[AVAILABLE DATA]
··········
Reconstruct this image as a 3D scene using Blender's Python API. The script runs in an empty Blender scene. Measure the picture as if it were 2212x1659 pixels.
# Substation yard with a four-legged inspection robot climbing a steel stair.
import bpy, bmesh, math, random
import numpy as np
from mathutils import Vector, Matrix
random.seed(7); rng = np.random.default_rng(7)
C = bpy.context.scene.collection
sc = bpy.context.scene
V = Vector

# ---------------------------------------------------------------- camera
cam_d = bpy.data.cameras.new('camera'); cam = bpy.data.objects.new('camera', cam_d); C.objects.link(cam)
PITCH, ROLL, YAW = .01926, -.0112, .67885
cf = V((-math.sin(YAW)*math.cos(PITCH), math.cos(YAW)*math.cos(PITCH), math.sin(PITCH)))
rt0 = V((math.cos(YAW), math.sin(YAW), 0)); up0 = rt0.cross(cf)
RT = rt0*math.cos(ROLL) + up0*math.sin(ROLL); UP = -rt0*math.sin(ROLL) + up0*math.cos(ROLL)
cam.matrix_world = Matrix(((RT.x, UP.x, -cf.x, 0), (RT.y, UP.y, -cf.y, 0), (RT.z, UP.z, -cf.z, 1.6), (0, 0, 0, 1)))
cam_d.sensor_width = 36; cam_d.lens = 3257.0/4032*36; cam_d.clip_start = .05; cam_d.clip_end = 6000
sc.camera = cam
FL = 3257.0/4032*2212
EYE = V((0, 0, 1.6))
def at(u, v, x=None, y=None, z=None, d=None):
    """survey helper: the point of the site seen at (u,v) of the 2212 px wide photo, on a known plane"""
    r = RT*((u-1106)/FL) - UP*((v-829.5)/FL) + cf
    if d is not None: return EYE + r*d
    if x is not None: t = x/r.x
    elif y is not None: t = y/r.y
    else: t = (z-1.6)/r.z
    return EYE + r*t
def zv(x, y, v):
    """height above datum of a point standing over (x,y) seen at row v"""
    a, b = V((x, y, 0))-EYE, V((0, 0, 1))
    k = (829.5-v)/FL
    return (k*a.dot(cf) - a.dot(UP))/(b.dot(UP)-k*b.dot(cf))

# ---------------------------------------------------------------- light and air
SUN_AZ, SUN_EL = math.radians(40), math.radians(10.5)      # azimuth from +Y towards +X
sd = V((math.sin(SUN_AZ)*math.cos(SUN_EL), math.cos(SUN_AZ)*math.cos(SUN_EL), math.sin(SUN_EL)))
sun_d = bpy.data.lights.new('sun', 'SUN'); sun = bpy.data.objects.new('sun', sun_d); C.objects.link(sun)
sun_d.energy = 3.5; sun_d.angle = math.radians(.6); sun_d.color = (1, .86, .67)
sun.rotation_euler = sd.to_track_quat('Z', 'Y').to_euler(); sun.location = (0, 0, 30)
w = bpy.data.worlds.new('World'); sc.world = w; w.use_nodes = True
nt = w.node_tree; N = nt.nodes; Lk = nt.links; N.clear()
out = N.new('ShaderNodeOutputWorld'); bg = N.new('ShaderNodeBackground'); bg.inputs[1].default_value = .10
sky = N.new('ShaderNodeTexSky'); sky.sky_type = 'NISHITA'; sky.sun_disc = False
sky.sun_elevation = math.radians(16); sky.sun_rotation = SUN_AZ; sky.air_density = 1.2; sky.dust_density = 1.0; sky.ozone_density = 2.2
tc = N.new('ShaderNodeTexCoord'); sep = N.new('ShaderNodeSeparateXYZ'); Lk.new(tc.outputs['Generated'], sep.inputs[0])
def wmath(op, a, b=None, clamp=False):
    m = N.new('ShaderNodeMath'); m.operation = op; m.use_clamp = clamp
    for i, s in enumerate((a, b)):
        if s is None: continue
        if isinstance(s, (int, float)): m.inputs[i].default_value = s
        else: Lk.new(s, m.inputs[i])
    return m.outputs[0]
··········
Look through the material above and pick out each line holding the word "scene".

Reconstruct this image as a 3D scene using Blender's Python API. The script runs in an empty Blender scene. Measure the picture as if it were 2212x1659 pixels.
C = bpy.context.scene.collection
sc = bpy.context.scene